His momentum was stalled slightly with a somewhat unlucky bogey on the 14th hole. An untimely loud but accidental sneeze came from the gallery during his backswing on the tee and the ball sprayed right into tree trouble. But he rolled in back-to-back birdies on 17 and 18, the first courtesy of a great 30-foot putt, to find himself inside the top 10.
When he stiffed a wedge to four feet on the third hole and converted the birdie, he was close to the lead but bogeys on the fifth and seventh holes created space once more. A precision iron on the par three eighth and a precise short wedge into the par five ninth ensured short-range birdies and the 40- year-old re-entered the top page of the leaderboard.
Allenby said: "It's a cliche but I was really just trying to make as many birdies as possible without making too many mistakes and I did pretty good at that today.
"I always seem to do better on the south."
Meanwhile, Stanley finished 4-under 68 on the south course at Torrey Pines, giving him a one-shot lead in the Farmers Insurance Open.
Stanley went over the back of the 14th green and into the hazard for a double bogey, but made five birdies the rest of the way and wound up one shot clear of Snedeker, who had a 64 on the north course.

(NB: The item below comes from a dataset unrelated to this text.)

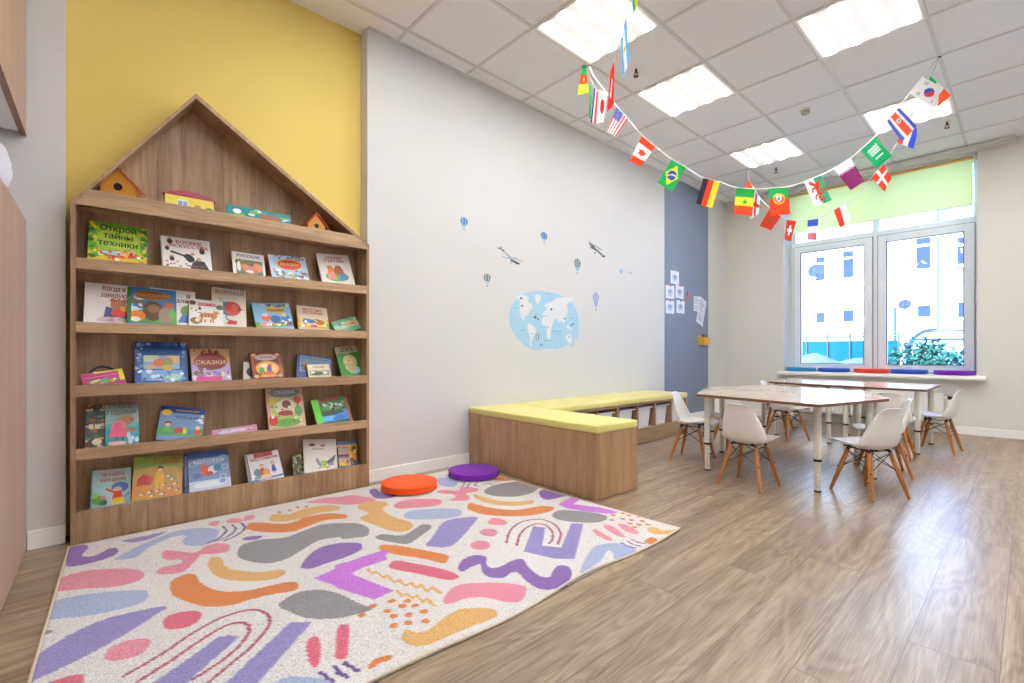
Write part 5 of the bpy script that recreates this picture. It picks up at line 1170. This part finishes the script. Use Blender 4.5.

Stanley was at 14-under 130 going into the weekend, with the last two rounds on the south.
Phil Mickelson could only manage a 68 on the north course. He missed the cut at his hometown tournament for the first time in 10 years. Snedeker had the best round of the day, followed by 65s from Hunter Mahan and John Rollins.
Kiwi Danny Lee bombed out, shooting a six over 78 to fall to one over par after a 67 in the first round.